Mr. Hubbard told Judge Marrocco that those changes were indeed reversed after Mr. Gollogly complained about it to Mr. Beatty.

Mr. Gollogly concluded his letter to the board by noting that he might be fired for his remarks, saying the board might find his position as controller "untenable."

"While I would certainly regret that conclusion, I would welcome any discussion you may feel you need to have with me on the subject," he wrote.

Mr. Hubbard told the court that Nortel board members will testify that they did not receive the letter, which was dated July 14, 2003.

The Crown's calculations show Nortel's three senior executives were paid more than $7-million under the bonus program in 2003, and also received $4.5-million in payouts in 2003 from a restricted share unit program that was based on meeting return on sales targets.

Including other payments from a 2001 restricted share scheme, the Crown alleged the men improperly received bonuses totalling $12.8-million: $7.8-million for Mr. Dunn, $3-million for Mr. Beatty and $2-million for Mr. Gollogly.

"The accused were paid these amounts on the basis of the fraudulent financial results they presented to the board of directors in the first two quarters of 2003, which concealed the fact that Nortel's return to profitability was based on excess [accounting]accrual releases and not on improved performance," Mr. Hubbard said in his opening statement.
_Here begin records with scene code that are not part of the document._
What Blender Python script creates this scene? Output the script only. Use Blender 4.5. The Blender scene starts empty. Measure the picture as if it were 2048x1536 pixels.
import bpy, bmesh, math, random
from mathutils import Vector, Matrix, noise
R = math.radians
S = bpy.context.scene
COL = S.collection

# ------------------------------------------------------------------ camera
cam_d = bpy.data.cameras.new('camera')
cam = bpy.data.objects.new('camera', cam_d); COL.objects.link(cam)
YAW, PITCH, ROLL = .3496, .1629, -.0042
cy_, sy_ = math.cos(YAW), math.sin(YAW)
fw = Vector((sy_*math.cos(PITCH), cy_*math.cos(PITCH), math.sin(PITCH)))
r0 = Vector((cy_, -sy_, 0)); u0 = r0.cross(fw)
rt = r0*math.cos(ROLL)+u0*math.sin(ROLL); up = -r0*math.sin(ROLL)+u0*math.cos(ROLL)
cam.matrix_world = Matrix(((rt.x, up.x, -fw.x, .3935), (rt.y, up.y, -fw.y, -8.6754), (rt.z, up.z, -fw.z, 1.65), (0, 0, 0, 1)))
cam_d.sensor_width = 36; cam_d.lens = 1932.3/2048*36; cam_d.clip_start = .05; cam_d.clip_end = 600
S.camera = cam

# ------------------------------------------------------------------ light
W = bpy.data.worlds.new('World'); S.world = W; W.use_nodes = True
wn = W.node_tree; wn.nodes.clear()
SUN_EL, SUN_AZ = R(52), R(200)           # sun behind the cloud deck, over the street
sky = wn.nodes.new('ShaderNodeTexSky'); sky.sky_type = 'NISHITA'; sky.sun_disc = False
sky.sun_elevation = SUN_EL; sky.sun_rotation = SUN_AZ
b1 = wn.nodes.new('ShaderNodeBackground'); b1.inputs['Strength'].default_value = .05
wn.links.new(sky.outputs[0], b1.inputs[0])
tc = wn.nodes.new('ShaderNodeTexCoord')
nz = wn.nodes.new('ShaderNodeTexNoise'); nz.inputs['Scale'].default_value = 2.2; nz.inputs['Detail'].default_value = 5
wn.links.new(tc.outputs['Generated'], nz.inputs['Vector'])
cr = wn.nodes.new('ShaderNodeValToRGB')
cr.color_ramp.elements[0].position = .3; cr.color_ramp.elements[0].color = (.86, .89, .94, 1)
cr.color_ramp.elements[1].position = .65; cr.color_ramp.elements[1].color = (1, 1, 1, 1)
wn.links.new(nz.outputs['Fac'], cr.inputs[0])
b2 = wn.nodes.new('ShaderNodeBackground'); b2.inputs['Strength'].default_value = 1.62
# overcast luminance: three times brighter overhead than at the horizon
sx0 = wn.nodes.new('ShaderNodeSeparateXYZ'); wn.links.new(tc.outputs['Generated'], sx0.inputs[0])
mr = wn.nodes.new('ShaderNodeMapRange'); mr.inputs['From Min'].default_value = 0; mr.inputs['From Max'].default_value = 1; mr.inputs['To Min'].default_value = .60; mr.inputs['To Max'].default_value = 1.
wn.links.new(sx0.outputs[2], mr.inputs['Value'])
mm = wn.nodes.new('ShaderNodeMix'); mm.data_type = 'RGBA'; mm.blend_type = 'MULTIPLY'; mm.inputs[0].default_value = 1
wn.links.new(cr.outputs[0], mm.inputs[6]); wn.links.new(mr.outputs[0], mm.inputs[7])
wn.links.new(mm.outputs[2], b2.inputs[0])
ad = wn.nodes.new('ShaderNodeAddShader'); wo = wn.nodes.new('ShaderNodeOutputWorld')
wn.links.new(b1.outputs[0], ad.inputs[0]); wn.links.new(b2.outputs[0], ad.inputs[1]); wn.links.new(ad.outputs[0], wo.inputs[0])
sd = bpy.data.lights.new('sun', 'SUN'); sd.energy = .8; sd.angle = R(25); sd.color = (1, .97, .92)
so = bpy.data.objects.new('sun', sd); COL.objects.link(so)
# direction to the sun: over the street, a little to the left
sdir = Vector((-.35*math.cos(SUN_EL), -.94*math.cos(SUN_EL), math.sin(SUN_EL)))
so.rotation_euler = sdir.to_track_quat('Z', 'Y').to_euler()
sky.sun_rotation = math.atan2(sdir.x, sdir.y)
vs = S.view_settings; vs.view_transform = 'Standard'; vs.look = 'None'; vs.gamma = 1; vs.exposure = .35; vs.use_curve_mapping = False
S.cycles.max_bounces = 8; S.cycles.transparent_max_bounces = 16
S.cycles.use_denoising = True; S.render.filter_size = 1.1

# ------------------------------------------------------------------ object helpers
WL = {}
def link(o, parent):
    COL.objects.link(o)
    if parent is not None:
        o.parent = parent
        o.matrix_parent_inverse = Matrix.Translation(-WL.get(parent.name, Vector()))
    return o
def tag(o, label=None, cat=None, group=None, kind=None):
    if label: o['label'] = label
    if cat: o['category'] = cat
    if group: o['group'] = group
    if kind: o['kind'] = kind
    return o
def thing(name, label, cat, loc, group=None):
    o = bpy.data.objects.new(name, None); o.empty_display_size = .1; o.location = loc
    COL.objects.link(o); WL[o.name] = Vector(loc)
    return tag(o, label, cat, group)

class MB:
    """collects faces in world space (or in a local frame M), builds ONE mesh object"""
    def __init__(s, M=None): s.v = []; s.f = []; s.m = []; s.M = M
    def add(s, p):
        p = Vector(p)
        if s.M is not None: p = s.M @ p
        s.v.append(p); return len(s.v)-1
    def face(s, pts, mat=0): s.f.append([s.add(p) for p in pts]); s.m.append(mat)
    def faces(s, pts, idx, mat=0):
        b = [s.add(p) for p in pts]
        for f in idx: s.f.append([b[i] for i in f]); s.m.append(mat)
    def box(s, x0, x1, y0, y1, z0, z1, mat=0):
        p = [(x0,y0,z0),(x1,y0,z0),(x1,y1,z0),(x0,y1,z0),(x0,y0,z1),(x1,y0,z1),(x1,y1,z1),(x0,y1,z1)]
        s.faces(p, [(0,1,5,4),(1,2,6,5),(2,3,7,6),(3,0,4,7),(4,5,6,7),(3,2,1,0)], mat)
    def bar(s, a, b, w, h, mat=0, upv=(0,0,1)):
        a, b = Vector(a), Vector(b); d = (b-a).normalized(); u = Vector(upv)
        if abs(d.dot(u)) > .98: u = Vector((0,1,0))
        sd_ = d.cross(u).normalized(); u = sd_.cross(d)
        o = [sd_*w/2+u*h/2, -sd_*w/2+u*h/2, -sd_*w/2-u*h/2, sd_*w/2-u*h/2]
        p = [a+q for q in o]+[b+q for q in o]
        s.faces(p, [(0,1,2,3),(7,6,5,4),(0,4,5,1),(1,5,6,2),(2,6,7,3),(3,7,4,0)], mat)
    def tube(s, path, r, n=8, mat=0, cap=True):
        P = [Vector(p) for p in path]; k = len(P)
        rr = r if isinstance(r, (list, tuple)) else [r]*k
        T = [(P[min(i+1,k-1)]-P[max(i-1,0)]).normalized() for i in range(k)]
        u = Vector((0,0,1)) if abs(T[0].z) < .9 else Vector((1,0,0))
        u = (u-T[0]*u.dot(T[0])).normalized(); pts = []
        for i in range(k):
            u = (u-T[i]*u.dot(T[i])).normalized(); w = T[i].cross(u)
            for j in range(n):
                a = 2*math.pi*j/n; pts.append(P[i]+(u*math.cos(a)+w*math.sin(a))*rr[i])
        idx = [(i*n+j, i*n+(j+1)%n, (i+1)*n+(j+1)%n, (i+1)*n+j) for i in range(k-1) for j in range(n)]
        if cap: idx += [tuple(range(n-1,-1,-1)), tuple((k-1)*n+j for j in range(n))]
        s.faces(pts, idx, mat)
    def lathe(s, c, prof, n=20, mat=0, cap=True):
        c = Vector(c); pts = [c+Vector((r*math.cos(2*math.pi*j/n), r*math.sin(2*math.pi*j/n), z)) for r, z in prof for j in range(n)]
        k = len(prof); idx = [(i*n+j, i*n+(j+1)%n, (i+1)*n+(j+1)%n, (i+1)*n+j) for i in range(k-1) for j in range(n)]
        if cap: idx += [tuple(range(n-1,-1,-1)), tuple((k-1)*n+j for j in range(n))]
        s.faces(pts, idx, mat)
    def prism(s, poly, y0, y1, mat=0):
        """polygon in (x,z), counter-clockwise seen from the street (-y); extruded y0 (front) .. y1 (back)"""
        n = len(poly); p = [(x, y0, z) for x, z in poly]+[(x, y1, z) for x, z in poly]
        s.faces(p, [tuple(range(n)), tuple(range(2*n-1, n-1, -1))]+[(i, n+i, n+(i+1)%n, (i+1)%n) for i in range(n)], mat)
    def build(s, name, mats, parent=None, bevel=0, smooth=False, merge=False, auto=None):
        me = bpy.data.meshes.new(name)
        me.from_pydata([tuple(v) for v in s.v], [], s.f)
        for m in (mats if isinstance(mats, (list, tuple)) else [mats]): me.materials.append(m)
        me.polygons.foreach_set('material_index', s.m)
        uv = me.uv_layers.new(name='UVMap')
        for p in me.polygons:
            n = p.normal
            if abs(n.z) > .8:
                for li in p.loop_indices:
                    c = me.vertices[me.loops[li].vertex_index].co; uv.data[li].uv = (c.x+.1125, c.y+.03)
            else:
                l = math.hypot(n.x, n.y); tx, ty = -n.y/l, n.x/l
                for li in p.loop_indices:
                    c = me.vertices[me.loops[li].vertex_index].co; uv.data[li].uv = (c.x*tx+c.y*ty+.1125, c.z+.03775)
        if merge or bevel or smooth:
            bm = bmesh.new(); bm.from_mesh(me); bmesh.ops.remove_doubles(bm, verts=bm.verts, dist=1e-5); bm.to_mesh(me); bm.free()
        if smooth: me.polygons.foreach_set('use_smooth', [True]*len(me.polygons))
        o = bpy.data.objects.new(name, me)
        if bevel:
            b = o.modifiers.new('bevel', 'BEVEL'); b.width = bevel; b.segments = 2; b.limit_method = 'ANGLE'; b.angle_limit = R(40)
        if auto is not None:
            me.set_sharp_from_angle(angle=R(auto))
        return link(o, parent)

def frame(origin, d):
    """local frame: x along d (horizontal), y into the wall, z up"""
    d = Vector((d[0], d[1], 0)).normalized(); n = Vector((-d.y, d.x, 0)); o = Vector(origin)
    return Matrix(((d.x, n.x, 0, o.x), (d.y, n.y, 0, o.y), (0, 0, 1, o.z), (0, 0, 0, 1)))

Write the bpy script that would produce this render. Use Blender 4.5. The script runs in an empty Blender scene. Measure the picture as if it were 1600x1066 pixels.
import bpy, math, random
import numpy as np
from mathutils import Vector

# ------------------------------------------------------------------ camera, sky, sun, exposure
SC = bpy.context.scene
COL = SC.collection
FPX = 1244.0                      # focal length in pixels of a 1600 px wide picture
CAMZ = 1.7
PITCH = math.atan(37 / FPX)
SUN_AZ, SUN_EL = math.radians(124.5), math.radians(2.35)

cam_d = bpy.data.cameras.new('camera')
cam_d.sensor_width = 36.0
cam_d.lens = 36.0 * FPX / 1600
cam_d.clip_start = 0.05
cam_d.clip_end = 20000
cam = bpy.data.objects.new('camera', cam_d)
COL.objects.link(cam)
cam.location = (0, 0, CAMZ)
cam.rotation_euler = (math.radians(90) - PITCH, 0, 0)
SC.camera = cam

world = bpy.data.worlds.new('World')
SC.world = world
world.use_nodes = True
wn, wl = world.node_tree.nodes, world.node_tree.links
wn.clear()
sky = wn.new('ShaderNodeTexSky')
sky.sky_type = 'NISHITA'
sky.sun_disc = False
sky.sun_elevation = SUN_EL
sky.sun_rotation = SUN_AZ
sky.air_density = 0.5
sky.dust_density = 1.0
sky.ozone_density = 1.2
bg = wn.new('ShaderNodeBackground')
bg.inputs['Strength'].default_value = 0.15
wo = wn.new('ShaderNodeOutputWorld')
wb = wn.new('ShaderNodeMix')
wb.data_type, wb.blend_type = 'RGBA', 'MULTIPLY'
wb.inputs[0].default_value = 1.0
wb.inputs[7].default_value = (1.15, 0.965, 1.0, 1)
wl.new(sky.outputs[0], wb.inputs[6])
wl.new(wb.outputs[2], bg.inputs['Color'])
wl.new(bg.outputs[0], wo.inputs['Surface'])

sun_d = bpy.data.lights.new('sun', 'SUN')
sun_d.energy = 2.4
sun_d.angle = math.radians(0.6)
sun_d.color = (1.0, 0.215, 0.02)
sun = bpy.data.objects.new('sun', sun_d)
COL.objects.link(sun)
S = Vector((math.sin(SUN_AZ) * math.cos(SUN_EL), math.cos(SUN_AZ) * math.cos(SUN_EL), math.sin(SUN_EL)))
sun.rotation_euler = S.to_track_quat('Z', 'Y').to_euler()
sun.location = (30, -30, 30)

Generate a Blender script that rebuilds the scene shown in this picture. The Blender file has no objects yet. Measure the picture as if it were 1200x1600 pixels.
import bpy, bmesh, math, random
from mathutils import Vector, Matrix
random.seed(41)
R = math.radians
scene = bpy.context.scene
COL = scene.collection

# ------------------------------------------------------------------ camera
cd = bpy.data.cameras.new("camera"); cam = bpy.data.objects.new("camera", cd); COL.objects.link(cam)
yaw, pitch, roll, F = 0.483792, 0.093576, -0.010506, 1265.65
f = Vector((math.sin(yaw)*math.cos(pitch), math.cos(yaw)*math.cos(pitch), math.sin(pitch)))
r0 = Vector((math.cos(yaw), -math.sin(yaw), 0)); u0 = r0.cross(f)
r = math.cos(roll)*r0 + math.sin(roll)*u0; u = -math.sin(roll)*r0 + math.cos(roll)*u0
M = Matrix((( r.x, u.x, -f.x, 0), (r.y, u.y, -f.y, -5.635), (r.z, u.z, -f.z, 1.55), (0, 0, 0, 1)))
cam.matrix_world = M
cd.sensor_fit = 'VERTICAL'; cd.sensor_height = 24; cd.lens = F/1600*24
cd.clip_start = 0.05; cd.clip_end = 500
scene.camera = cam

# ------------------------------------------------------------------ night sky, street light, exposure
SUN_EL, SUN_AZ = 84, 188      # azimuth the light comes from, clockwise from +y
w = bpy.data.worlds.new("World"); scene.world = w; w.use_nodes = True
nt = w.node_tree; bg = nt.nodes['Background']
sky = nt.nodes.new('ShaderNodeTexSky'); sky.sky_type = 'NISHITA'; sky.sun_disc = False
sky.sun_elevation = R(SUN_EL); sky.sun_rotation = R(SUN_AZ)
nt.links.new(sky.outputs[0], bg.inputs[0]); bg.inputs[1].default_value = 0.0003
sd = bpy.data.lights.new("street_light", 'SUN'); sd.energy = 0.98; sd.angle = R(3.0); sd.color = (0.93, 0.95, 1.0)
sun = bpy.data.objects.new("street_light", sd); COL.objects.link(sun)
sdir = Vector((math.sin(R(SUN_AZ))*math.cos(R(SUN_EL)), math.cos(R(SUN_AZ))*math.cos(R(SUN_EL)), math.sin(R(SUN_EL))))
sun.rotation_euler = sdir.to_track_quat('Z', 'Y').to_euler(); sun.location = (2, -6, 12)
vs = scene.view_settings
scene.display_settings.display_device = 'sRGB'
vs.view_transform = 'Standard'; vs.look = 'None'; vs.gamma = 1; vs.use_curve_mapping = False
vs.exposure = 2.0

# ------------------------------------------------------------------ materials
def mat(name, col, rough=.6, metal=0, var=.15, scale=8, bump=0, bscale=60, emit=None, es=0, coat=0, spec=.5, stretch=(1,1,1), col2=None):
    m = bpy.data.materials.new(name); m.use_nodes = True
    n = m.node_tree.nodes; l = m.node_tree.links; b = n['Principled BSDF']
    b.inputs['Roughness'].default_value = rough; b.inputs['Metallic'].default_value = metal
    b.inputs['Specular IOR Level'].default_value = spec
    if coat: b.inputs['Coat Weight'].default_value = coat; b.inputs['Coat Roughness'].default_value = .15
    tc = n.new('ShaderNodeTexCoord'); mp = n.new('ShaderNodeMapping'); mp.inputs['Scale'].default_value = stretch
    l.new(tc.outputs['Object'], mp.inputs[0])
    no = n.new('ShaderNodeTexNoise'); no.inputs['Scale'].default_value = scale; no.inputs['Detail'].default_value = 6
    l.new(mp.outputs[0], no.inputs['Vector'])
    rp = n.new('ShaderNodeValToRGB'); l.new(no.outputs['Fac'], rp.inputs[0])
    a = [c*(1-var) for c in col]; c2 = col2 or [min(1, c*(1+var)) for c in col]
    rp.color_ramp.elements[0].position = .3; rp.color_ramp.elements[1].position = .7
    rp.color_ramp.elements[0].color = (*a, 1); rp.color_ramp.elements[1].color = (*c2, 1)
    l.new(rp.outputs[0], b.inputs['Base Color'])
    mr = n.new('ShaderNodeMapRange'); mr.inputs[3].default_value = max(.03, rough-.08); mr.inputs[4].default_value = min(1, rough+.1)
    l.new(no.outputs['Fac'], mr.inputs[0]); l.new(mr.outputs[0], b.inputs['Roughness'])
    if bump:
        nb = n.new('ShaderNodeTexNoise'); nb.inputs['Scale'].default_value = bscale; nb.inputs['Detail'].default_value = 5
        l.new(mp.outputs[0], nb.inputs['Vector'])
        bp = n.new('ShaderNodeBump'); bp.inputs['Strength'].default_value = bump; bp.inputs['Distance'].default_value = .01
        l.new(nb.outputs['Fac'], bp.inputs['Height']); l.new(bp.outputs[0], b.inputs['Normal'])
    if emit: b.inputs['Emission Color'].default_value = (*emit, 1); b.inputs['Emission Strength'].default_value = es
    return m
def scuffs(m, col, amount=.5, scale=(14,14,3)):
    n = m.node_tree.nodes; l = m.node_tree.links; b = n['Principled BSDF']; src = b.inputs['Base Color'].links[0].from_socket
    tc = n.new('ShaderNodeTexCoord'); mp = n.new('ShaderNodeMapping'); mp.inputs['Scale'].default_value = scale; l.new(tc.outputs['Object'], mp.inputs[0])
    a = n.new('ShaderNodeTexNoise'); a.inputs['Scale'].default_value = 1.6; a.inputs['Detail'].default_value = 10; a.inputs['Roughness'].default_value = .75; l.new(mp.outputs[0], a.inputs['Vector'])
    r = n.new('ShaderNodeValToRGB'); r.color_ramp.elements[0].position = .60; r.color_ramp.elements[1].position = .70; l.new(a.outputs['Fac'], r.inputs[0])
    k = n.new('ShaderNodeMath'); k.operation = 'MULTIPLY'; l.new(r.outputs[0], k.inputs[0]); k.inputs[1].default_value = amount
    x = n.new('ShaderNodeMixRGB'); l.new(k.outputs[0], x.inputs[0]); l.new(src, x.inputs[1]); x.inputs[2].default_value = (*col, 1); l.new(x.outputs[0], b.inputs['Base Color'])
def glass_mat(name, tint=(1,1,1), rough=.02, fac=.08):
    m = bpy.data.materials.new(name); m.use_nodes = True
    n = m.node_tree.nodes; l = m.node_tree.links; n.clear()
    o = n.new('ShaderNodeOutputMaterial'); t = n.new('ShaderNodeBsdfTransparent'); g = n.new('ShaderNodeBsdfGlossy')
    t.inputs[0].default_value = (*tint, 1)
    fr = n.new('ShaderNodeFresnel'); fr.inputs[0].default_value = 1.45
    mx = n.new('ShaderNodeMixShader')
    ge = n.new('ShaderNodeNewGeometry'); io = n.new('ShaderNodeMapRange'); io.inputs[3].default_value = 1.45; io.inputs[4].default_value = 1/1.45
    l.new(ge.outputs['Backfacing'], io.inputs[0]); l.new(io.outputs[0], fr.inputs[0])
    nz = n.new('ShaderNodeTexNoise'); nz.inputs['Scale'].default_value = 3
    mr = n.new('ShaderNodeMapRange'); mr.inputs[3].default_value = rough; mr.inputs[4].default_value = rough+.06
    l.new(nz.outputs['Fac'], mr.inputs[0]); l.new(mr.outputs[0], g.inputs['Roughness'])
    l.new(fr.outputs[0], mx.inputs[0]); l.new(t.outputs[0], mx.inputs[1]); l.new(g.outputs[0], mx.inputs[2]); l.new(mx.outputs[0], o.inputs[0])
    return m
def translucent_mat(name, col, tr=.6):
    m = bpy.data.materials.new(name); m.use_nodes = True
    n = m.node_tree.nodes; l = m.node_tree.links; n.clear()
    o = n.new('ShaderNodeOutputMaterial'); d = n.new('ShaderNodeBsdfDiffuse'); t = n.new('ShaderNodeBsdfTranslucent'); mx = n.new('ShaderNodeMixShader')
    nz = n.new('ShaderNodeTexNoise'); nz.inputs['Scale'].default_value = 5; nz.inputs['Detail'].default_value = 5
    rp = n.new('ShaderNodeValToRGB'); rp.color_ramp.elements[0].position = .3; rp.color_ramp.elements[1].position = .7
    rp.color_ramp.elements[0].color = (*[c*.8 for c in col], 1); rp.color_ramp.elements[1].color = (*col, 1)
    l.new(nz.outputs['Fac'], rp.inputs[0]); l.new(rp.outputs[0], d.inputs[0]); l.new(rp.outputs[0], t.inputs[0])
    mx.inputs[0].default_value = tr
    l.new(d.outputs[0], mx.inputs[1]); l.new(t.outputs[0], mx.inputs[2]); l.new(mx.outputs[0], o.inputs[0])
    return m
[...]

Mr. Hubbard also said the trial will hear that Mr. Beatty told Nortel's business units that the third-quarter financial statements in 2003 were "amnesty time" but that "from now on, people will be fired for not following proper accounting practices."

Mr. Hubbard said the words meant staffers were allowed to "take their last kick at the can" in the third quarter that year to use excess accruals to meet earnings targets, but were told the practice would have to stop after that. At the time, Nortel had launched an accounting review to prepare a restatement of its books.

Mr. Hubbard said the company's auditors at Deloitte & Touche pressed for a restatement, which was resisted by senior executives.

Mr. Hubbard concluded his opening remarks Wednesday. The trial is to resume Thursday with opening comments from defence lawyer David Porter, who is representing Mr. Dunn.